Hoghe stopt niets weg. Op zijn podium gebeurt alles in het al dan niet gedempte voetlicht. Het verkleden, het pauzeren, het schoonmaken, de decorwisseling, maken integraal onderdeel uit van de voorstelling. Hij verhult niet, integendeel hij onthult. Hij voert op wat zich door gaans in de coulissen afspeelt, wat onder de mat geveegd wordt. Zoals hij zijn platencollectie laat horen, zo laat bij ook mensen zien. Hij vertelt de verzwegen en vergeten verhalen van de jood ten tijde van het nazisme, van de kansarme ten tijde van het Wirtschaftswunder,van de homo ten tijde van aids, van de Afrikaan ten tijde van een krampachtig asielbeleid, van de misvormde ten tijde van dwingende schoonheidsidealen. Zonder goedkoop sentiment, zonder medelijden. Dat heeft hij gemeen met Hervé Guibert (van wie hij als criticus voor Die Zeit verschillende boeken heeft gerecenseerd en toen het fragment met de liedjestekst van Françoise Hardy natuurlijk zelf heeft uitgelicht). Net zoals die schrijver begint hij bij zichzelf: zijn naakte verschijning is de radicale onthulling dat er eigenlijk niets te verbergen valt. Maar Hoghe is niet uit op sensatie, de onthulling gebeurt niet in een oogopslag en behoeft zeker geen euforie. Hij toont wat er moet getoond worden, heel gedecideerd en zonder schroom, maar wel nauwgezet en met omzichtigheid. Hij laat dat wat hij toont van alle kanten bekijken, van dichtbij en veraf, maar laat het achteraf intact weer achter.

Hoghe bespeelt de grens tussen zichtbaar en onzichtbaar vooral via de manipulatie van licht en donker. Lichtbronnen staan centraal in zijn voorstellingen: kaarsen in alle maten en gewichten, een aansteker, een zaklamp, film- en diaprojectie, lampions klein en groot, theelichtjes en natuurlijk de theaterspots die al evenzeer het schemerdonker favoriseren. De lichtregie creëert een intieme en sacrale sfeer waarin het werkelijke als onwerkelijk verschijnt, waarin een innerlijke werkelijkheid heel even gestalte krijgt. In het ontroerende sluitstuk van Meinwärts verspreidt Hoghe op de klanken van Schmidts meest elegische lied een twintigtal graflichtjes over het donkere podium. De afstand tussen de kaarsjes wordt bepaald door zijn eigen lengte, zo ontwerpt hij zijn eigen melkwegstelsel waarin de verschillende sterren foto's toebedeeld krijgen van (te vroeg) overleden vrienden en sterren (Ron Vawter, Montgomery Clift en voorop Jozef Schmidt). De'stars' (Natalie Wood, Anthony Perkins, Rock Hudson en andere, nog levende, filmdiva's uit Hoghes jeugd) die in Chambre séparée 'bigger than life' op de muur worden geprojecteerd moeten ook zodanig worden gelezen, als glinsterende sterren die de schemerzone tussen droom en werkelijkheid verlichten, als uitdovende sterren die het niemandsland tussen fantasie en realiteit verduisteren. Zo kan het dat in de stukken van Hoghe de schijnbaar tegenstrijdige werelden van de glamour en van het realisme moeiteloos het podium kunnen delen.

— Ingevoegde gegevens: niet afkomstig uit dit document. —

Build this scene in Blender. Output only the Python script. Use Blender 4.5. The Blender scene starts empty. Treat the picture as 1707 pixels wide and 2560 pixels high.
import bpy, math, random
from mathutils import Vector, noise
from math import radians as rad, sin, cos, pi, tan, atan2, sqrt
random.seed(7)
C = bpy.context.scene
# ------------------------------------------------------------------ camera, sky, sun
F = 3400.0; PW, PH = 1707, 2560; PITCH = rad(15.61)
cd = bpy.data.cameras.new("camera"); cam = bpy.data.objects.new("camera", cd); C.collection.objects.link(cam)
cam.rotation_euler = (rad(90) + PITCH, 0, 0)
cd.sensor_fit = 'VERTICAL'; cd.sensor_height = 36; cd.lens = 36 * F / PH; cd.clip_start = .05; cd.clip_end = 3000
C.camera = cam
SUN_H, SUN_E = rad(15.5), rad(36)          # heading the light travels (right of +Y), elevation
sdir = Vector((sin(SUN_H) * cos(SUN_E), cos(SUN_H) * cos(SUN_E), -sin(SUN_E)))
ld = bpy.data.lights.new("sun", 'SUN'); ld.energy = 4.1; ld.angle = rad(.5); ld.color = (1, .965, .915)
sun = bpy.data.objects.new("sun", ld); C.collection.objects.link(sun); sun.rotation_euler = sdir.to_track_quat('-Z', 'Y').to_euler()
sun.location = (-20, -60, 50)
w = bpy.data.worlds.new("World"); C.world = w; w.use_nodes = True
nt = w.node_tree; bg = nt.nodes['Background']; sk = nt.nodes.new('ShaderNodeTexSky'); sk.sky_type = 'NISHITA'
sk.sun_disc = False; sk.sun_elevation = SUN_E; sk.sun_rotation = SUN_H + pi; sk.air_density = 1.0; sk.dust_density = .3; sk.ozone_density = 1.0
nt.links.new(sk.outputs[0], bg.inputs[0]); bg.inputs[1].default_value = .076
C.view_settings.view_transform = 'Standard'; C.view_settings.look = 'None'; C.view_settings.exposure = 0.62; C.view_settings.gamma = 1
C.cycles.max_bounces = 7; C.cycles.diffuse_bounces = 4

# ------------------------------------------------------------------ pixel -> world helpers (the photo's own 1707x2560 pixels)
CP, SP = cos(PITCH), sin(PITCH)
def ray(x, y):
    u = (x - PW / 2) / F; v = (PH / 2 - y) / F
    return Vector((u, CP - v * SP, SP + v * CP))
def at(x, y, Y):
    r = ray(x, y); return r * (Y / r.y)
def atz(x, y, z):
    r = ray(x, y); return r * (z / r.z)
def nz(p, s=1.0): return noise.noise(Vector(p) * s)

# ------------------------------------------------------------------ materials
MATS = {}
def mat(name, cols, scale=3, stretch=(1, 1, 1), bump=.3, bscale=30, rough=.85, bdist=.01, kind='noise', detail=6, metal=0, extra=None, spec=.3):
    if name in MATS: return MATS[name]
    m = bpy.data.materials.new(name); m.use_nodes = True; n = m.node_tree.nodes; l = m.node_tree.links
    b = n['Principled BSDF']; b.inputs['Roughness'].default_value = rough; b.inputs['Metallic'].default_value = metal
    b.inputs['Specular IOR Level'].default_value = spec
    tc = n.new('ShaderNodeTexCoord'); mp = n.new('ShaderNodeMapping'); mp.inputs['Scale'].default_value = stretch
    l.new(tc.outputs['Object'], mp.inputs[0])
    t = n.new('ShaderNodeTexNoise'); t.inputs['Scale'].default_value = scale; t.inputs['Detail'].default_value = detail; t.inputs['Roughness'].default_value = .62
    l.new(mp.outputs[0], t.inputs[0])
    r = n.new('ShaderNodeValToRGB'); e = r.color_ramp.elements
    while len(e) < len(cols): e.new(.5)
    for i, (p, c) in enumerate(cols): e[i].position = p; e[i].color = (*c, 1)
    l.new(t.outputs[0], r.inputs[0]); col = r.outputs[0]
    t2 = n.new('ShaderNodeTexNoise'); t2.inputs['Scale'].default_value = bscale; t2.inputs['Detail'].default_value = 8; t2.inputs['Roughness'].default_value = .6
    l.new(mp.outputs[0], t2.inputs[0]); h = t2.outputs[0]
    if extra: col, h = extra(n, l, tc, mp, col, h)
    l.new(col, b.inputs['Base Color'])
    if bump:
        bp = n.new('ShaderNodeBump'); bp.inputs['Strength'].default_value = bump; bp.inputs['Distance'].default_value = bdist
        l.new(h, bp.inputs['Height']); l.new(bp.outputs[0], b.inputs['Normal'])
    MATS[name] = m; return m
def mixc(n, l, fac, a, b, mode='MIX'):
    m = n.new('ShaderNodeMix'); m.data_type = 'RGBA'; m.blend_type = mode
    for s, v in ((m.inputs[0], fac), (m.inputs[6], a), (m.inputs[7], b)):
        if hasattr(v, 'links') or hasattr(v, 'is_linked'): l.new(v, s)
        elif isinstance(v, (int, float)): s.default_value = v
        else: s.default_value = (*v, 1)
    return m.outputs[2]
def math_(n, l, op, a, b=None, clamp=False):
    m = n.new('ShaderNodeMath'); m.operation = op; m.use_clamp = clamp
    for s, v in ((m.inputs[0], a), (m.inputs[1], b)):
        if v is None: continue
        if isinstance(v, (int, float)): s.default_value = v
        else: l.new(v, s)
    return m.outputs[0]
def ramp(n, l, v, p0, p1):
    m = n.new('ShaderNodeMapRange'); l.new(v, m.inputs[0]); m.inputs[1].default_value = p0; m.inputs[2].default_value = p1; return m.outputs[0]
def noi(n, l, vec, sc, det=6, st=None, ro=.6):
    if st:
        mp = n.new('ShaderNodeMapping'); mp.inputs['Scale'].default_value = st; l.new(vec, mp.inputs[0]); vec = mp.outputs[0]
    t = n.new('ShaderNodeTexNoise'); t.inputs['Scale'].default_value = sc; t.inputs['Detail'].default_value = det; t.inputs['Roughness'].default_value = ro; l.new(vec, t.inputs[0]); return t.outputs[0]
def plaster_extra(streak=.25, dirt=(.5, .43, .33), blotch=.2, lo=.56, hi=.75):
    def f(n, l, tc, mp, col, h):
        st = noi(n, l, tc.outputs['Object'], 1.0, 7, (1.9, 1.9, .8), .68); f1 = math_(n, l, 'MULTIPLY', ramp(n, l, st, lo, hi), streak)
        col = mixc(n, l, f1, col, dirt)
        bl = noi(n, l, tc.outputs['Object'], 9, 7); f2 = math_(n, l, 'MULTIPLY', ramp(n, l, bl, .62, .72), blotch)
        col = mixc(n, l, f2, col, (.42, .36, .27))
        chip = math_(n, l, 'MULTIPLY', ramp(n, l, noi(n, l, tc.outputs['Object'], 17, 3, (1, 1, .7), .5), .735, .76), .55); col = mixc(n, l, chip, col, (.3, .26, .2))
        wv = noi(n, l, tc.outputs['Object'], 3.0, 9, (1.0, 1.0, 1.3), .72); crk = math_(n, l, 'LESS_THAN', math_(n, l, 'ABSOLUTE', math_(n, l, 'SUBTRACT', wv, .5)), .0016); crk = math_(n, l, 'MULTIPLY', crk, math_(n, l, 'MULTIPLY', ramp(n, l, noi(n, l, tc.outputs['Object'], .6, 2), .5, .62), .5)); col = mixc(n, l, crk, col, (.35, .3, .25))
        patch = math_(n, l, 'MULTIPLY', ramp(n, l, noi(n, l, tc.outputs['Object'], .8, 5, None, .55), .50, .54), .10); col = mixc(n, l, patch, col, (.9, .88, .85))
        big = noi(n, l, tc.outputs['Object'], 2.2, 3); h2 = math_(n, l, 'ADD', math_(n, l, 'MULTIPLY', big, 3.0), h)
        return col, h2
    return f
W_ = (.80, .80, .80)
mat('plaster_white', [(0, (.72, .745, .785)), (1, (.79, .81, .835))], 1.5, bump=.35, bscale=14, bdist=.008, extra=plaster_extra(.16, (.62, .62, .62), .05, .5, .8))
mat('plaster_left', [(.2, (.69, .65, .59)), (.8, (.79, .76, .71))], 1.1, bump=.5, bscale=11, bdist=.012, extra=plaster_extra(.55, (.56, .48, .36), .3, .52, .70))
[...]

Het zoeken naar de juiste afstand met het publiek is de inzet van Meinwärts en Chambre séparée. Wanneer de voorstellingen beginnen, verwijlt Hoghe op een leeg podium. Heel even lijkt het niet zozeer dat het gebeuren nog moet beginnen, dan wel dat het al afgelopen is. Het podium is ontvolkt en dus moet de brug naar het publiek opnieuw gelegd worden. In Meinwärts gebeurt dat aan het eind wanneer Hoghe al in de coulissen zit: de toeschouwers kunnen het podium op en de foto's van de doden van dichtbij contempleren. In Chambre séparée verloopt de toenadering geleidelijk tijdens de voorstelling, in twee stappen. De eerste keer resulteert een van Hoghes rituelen in het aanbieden van pralines aan de eerste rijen, een plagerige knipoog naar het sacrale en elitaire karakter van zijn theater. De tweede keer projecteert hij de kleurrijke portretten van de filmsterren niet langer op de muren van het podium maar radicaal boven, over, op het publiek. De vierde wand doorbroken, maar dan via de ongrijpbare lichtstraal van een diaprojector die zo weer uitgaat.